The success of the appeal allowed Machen to live the last few years of his life till 1947 in relative comfort.
Machen’s literary
significance is substantial being translated into many
languages and his stories have been reprinted in short
story anthologies countless times. More recently the
small press has continued to keep Machen's work in
print.
Literary critics see Machen’s works as a significant
part of the late Victorian revival of the gothic novel
and the decadent movement of the 1890s bearing direct
comparison to the themes found in contemporary works
like Robert Louis Stevenson’s The Strange Case of Dr
Jekyll and Mr Hyde, Bram Stoker’s Dracula and Oscar
Wilde’s The Picture of Dorian Gray. At the time
authors like Wilde, W.B. Yeats and Arthur Conan Doyle
were all admirers of Machen’s works.
His popularity in 1920s America has been noted and
Machen’s work was an influence on the development of
the pulp horror found in magazines like Weird Tales and
on such notable fantasy writers as Robert E. Howard.

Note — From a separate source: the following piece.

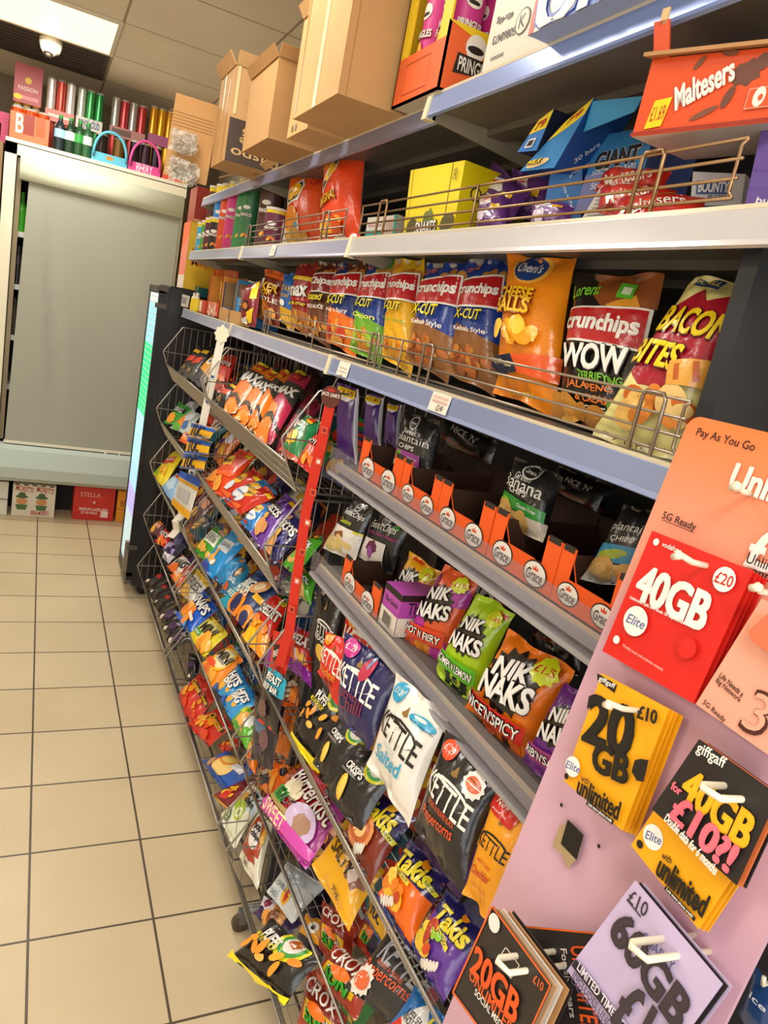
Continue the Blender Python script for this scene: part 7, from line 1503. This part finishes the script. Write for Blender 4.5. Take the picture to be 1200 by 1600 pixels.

His significance was recognized by H. P. Lovecraft, who
in his essay on "Supernatural Horror in Literature" named
Machen as one of the four "modern masters" of
supernatural horror. Machen’s influence is not limited to genre fiction,
however Jorge Luis Borges recognized Machen as a great
writer, and through him he has had an influence on
magic realism. He also was one of the most
significant figures in the life of the Poet Laureate,
Sir John Betjeman, who attributed to Machen his
conversion to High Church Anglicanism, an important
part of his philosophy and poetry. Obviously, Machen's
niece Sylvia Townsend Warner (who has written extensively on fantasy and fairytale) was also influenced by
Machen.
Machen might also be seen as a pioneer in psychogeography, due to his
interest in the interconnection between landscape and
the mind. His strange wanderings in Wales and London
recorded in his beautiful prose make him of great
interest to writers on this subject, especially those
focusing on London such as Iain Sinclair, and Peter Ackroyd. Alan Moore wrote a graphic novel exploration of Machen’s
mystical experiences in his work Snakes and Ladders.